COVENTRY — The Coventry Historic Preservation Commission is on a mission to have the areas of Arkwright-Harris and Greene added to the nation’s official list of historic places worthy of preservation.

By applying for a matching grant from the Rhode Island Historical Preservation and Heritage Commission, the commission hopes that it might have a shot at getting those areas of town designated as historic districts on the National Register of Historic Places.

During its meeting Tuesday, the Coventry Town Council voted 4-0, with councilor Jennifer Ludwig absent, to commit to allocating $5,000 within the Fiscal Year 2024 budget to be used as a funding match in the event that the town’s historic preservation grant application is successful. 

For Norma Smith, chair of the Historic Preservation Commission, the goal by obtaining these historic designations is to foster “a sense of place,” she told councilors Tuesday. 

“We need to be proud of our town,” Smith said. “We need to recognize its significance; what’s come before us, what we’re doing now, and where we’re going in the future.”

“We need to value our history,” she continued. 

The Historic Preservation Commission feels that Arkwright-Harris and Greene are two of Coventry's most historically significant areas, commission member Erin Brewster said. 

The commission is hoping that with $10,000 — $5,000 from the grant it plans to apply for, plus the match from the town — it can hire a preservation consultant to research and prepare the documentation necessary to nominate those districts for addition to the National Register of Historic Places. 

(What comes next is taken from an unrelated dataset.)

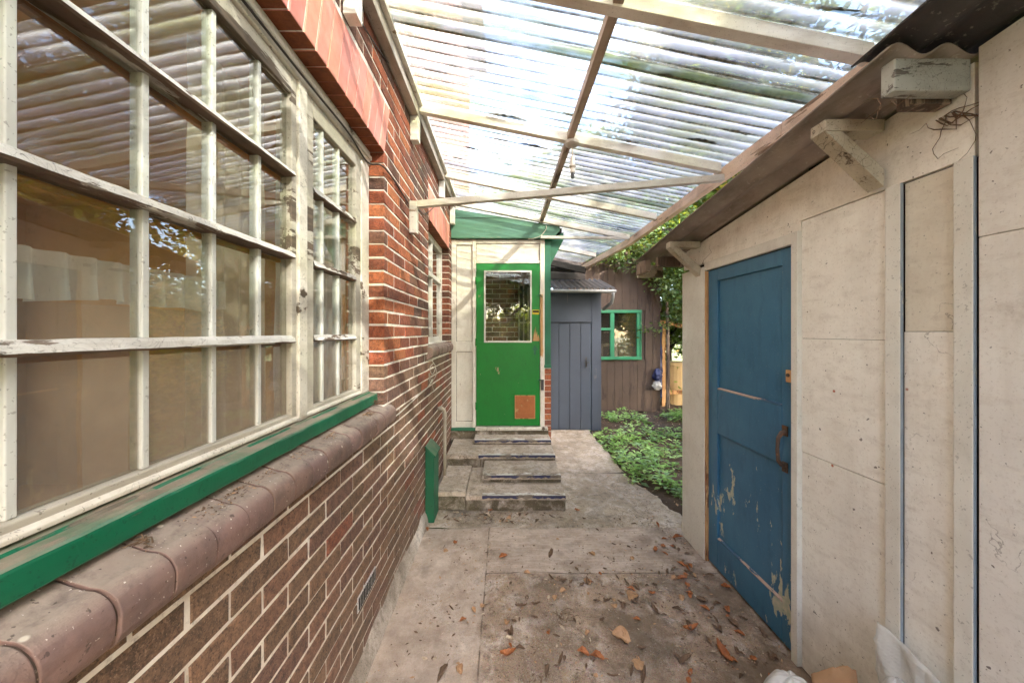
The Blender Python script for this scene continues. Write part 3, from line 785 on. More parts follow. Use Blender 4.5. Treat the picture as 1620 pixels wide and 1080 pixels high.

If the commission succeeds in adding Arkwright-Harris and Greene to the list, the areas will join Anthony Village as nationally-recognized historic districts within Coventry.

Brewster said she expects the commission should learn whether it will receive the grant in March, and the funds should be released in June. 

The town council also on Tuesday authorized Brewster to submit the grant application on the town’s behalf.